In contrast to their European counterparts, think tanks in the United States tend to pride themselves on independence from government. There is, of course, the revolving door phenomenon of policy wonks oscillating between government appointments and think tank life, but that’s not the case for the vast majority of think tankers — and even then, it’s understood that think tankers are not doing the work of the government, even if they are trying to influence it.
However, that thin line of separation may have just gotten a little thinner.
Following up on a report from The Washington Post that said several prominent think tankers held permanent office space at Gen. David Petraeus’s headquarters in Kabul and provided advice to field commanders that sometimes conflicted with orders from the commanders’ immediate bosses, Justin Elliott of ProPublica shows how several think tank scholars have engaged in this program — perhaps none more than Fred Kagan of the American Enterprise Institute and his wife Kimberley Kagan of the Institute for the Study of War, who spent a total of about 270 days in Afghanistan under Petraeus and about 128 days under Gen. John Allen.

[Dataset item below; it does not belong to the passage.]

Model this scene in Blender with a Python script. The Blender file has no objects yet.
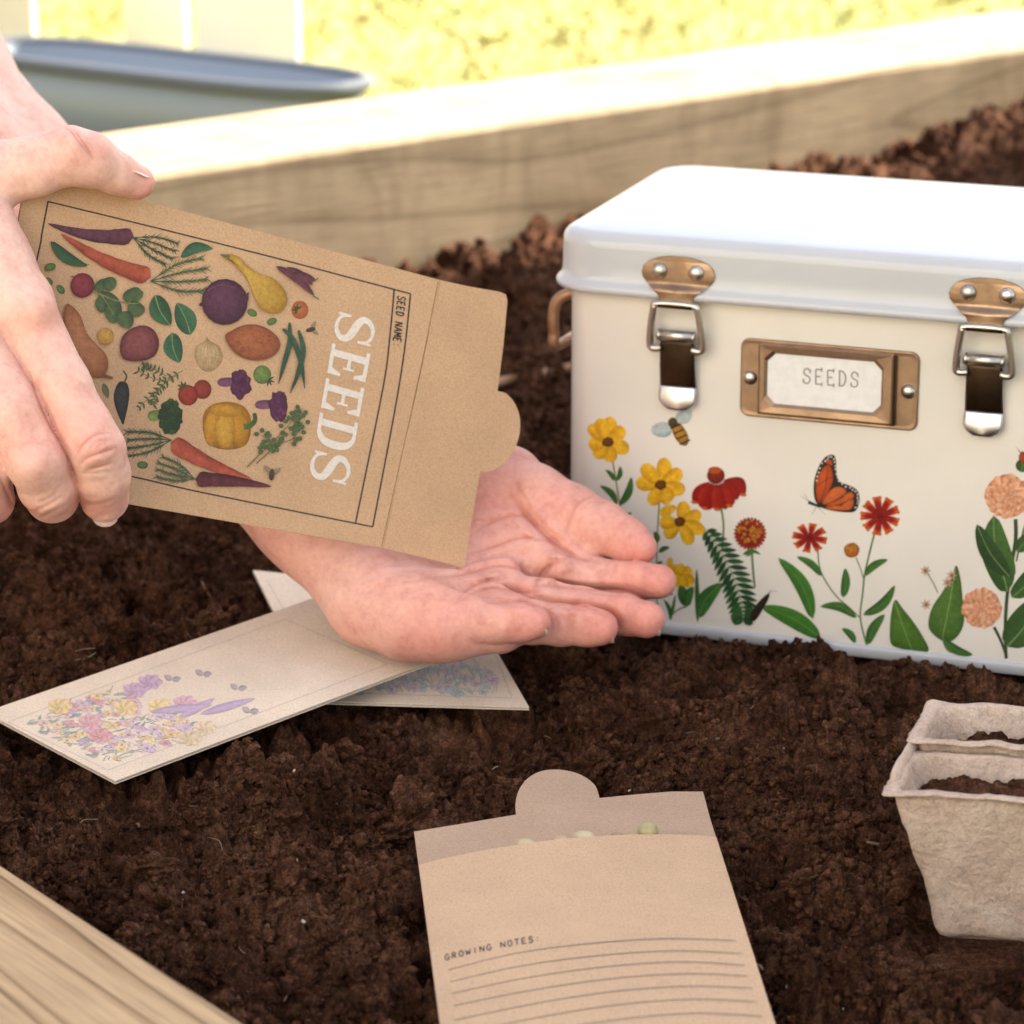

“General Petraeus liked to talk about ‘directed telescopes’ to describe people who go down to lower echelons and see what’s going on and go back and help the commander get a better sense of that,” says Kagan, who added that he has been going on such trips since 2007. The other aim of the trips was for the military to “help inform people who were going to be writing in the national debate to understand what was going on on the ground.”Responding to The Post’s characterization about the military resources made available to think tank members during Petraeus’s time in charge in Afghanistan, Kagan said: “Everybody who travels to Afghanistan or any combat zone at the invitation of the military is given access to military aircraft.”On the issue of providing advice to field commanders that conflicted with advice of their bosses, Kagan said: “We were always very careful to say we are not giving you orders, we’re not passing on orders. We’re not doing anything except giving you our opinion.”
Lots of questions come out of this.
Amid the fallout from Petraeus’s affair with Paula Broadwell, journalists are offering their mea culpa on the mythmaking of Petraeus. But to what extent did these think tankers contribute to the Petraeus myth, sometimes as sources to journalists? Which ones were willing participants rather than being hoodwinked? How far did think tank advice penetrate the operations in Afghanistan? And how do think tanks, as institutions, justify this relationship?
If think tanks are seen as departments of the military — or any other branch of the government, for that matter — does that not compromise their credibility further as the independent research research organizations that provide objective analysis they insist they are?
The revelations also show how those who thought that neoconservatives disappeared as discredited relics of the Bush administration couldn’t be more wrong.